To answer comments on my questions:
My thinking is to initially provide a broadbrush approach, with just the minimum to get the answer. In this instance, I deliberately said radical layout, but added the rider of 50 years, rivals, and the undercarriage. Now, if someone could have found a different aircraft that met all those criteria, naturally, I would have agreed, and passed it over. However, I wanted it to be a challenge, and, personally, I can't think of any aircraft that met all those criteria, except the Avro Manchester (actually, that's the correct answer, but I accepted Lancaster, as it's part of the same family).
Was it too hard? I like to slowly add clues, to gradually make it more obvious.
For those wondering about the question, and answer, it's like this:
Roy Chadwick in England, and Ernst Heinkel in Germany, both had remits for heavy long distance bombers (the Germans also wanted theirs to dive bomb, but that's another story). Both designers had access to new engines which were coupled, in England the Vulture, which was 2 Merlins driving a single shaft, whilst the German engine was composed of two DB600 engines. The idea was to reduce drag, etc, by having a single engine housing, and propeller, but in that housing, a twin engine. Both aircraft had problems with their coupled engines, especially over-heating.
Roy Chadwick re-designed the Manchester, as it was now known, in to the Lancaster, with 4 Merlines. The Germans meanwhile, refused to give up on a good idea. The He-177 'Greif' was, in the end, a failure, with few successes, and disliked by it's crews, as well as losing many to mechanical failure. I believe that the Lancaster could carry more than any other bomber in WWII, most famously, the Upkeep and Grand Slam bombs.
In 1944, the Lincoln bomber was produced, as an updated version of the Lancaster, seeing active service (although I believe not used operationally) in WWII. Other versions of the Lancaster were: the Lancastrian civil passenger version of the Lancaster; the York, which had a redesigned fuselage; the Tudor, a much altered passenger version of the Lincoln; and the Ashton, a jet powered airliner version of the Tudor. Not bad for a bomber of WWII!
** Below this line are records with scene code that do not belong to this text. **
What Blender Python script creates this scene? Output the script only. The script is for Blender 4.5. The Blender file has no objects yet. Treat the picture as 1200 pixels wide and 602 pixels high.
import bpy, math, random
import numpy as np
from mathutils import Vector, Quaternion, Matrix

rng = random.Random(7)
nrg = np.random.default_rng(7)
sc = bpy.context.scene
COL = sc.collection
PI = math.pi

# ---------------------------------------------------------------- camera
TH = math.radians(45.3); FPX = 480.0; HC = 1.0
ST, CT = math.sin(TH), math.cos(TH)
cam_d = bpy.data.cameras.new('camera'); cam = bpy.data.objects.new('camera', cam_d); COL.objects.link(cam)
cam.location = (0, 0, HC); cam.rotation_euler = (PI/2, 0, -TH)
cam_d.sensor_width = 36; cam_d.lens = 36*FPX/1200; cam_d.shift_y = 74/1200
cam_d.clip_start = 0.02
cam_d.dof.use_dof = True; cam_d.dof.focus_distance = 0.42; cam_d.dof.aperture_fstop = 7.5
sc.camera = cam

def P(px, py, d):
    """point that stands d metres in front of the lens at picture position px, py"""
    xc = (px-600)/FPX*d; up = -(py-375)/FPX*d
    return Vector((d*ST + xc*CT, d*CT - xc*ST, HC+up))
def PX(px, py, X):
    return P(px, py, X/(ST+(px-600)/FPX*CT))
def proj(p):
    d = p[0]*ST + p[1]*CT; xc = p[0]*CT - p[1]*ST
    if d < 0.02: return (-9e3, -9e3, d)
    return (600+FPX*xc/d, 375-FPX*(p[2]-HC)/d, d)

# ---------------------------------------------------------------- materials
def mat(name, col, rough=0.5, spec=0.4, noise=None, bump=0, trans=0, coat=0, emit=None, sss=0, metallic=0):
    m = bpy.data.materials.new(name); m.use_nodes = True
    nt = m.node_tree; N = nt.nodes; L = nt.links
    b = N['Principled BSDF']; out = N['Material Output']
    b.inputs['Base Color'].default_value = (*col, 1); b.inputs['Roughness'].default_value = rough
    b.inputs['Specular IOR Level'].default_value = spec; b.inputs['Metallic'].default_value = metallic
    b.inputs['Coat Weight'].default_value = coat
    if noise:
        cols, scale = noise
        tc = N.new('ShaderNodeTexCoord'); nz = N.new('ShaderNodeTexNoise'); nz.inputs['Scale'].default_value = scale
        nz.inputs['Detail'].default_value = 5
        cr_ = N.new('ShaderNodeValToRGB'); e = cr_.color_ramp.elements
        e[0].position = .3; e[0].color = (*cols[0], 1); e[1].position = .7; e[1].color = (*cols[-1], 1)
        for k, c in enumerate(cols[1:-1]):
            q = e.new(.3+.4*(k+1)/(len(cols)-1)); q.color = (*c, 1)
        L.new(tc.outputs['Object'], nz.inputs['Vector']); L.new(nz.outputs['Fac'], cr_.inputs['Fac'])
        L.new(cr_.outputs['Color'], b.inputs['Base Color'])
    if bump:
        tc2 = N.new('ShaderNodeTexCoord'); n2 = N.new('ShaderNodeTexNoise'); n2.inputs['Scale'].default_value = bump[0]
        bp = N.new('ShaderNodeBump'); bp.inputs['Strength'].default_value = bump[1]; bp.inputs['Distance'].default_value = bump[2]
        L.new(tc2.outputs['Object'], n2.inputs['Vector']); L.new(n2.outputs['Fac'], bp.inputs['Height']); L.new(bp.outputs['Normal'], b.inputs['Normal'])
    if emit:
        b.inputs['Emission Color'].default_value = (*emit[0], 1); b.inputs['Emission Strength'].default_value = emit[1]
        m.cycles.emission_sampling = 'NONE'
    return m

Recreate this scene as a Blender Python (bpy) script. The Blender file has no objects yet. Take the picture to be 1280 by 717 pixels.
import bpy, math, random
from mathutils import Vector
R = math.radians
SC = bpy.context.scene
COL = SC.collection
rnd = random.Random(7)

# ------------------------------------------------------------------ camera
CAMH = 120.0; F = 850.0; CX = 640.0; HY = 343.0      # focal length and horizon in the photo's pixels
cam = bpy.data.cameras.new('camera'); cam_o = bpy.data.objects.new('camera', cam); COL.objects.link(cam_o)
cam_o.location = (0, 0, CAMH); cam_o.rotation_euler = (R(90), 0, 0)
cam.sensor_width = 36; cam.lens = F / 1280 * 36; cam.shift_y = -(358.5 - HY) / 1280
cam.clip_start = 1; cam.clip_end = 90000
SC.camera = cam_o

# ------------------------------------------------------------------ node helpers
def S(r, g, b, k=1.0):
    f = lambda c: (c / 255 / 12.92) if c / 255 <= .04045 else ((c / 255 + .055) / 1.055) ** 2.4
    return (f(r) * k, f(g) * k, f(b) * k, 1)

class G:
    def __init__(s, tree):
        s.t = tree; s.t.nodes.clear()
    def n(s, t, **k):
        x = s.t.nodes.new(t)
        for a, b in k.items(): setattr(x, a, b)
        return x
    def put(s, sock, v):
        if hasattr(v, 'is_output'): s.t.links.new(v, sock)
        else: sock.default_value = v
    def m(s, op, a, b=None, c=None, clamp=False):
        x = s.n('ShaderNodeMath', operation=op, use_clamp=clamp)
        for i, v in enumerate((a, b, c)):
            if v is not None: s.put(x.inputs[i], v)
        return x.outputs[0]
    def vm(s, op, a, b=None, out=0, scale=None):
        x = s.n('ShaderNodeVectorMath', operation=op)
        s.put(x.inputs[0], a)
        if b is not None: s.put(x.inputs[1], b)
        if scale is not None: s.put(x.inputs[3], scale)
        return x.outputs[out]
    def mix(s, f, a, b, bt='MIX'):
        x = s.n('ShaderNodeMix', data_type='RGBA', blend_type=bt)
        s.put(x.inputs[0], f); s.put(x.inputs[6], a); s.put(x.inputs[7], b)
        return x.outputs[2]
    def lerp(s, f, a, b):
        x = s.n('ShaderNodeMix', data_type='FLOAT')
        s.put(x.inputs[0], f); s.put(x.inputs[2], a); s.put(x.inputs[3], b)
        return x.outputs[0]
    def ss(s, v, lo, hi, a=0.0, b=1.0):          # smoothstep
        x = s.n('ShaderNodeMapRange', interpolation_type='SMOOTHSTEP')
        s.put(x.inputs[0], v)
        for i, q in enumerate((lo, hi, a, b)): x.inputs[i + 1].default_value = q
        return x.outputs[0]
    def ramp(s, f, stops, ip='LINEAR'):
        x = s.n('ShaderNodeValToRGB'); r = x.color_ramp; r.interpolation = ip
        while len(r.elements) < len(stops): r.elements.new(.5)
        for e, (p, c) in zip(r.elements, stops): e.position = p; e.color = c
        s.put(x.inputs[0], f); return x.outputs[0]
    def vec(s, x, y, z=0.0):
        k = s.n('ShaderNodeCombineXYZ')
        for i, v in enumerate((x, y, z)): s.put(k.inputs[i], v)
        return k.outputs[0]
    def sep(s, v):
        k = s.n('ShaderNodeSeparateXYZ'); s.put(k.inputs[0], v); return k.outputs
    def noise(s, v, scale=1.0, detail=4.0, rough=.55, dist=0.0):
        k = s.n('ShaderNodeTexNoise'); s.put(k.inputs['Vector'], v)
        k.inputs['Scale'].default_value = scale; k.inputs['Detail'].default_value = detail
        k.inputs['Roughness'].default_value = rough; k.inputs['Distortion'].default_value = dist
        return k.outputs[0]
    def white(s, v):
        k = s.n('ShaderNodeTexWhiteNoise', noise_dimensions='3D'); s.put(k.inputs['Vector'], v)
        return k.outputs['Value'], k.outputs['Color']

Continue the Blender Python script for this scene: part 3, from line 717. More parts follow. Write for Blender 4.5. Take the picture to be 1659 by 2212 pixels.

However, in 1949 came the Shackleton, which would last until 1991. It was basically a Lincoln with a new fuselage section, but retaining the mainplanes, undercarriage, etc. The Shackleton was also a bomber, initially, but I don't believe it was ever used as one, although it retained the capabilies of one until the end. The Mk.III had the tricycle undercarriage.
Thus, from the Avro Manchester, which was a lacklustre aircraft, due to a radical attempt to reduce drag, one has a family of aircraft, from long-range sea patrol to jet airliners, to heavy bombers. A truely remarkable acheivement of Roy Chadwick, who was sadly killed in an Avro Tudor.